All the mining camps could use this kind of solar power surely.

I am not poo-pooing the idea of getting old cars off the road and having better cars on it but....
While looking at the initial sales pith of Gillard which showed an old car with a few down on their luckers it struck me as OK good idea but how many people that drive heaps of shit can get a loan and meet the payments of the car that they will need to trade the heap in on to qualify. $25,000??? maybe.

I can't answer your questions Gary.
All my sources, the ones that have inside info, think the desal plant is a wonderful idea and we don't talk about it anymore by agreement.
Its strange.

I believe they are 2 separate entities cos the desal will be, I believe, partly wind powered and the site is tens of kms out of Whyalla whereas this power station is right on the edge of the town, a Saturday arvo's bike ride out to the site for this bloke when he was a young un.
There is always talk about industries locating in or out of Whyalla for many reasons mostly just fantasy and hype either way.

Sorry.

I went to the Home Show yesterday.

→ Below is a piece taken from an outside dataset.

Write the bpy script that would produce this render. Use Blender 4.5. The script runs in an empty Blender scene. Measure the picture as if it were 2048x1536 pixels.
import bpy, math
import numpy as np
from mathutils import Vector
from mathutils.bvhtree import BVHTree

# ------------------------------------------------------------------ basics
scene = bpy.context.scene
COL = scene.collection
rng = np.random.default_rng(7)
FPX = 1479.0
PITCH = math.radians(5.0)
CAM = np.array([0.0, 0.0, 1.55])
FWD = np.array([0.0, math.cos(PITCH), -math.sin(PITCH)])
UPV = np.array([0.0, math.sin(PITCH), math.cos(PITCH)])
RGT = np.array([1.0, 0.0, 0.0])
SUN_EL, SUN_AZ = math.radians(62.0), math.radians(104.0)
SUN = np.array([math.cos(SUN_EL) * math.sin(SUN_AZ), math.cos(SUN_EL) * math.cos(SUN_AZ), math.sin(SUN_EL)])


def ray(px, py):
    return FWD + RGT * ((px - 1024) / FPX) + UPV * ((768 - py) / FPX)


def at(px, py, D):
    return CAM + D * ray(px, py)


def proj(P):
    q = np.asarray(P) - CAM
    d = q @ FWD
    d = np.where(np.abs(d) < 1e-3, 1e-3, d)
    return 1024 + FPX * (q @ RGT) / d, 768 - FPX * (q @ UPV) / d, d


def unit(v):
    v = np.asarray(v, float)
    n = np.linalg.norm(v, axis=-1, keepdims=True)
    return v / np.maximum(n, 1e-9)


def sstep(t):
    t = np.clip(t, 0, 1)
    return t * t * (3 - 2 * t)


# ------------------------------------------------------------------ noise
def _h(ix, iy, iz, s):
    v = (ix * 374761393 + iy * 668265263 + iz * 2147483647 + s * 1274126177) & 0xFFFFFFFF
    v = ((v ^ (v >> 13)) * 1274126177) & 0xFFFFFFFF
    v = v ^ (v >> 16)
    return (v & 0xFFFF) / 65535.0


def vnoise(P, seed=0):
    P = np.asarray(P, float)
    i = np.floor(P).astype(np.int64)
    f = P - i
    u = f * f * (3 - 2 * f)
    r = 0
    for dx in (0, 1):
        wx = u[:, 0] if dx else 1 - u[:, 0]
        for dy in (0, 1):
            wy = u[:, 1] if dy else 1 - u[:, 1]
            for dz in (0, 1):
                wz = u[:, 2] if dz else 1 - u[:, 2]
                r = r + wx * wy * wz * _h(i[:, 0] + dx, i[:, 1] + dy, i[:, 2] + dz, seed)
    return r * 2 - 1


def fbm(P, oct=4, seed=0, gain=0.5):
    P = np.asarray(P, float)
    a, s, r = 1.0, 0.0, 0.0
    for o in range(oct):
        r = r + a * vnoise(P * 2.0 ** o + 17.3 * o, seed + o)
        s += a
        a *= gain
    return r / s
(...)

Solar power was clearly the business with the most stall holders. They had their own section and were then scattered through out with the other stalls. Unfortunately the people were making wild and untruthful estimations of what amount of power was going to be created from the units and even wilder figures of what amount of money is going to be generated by selling power back to the grid.
I can see that the industry will have problems with honesty.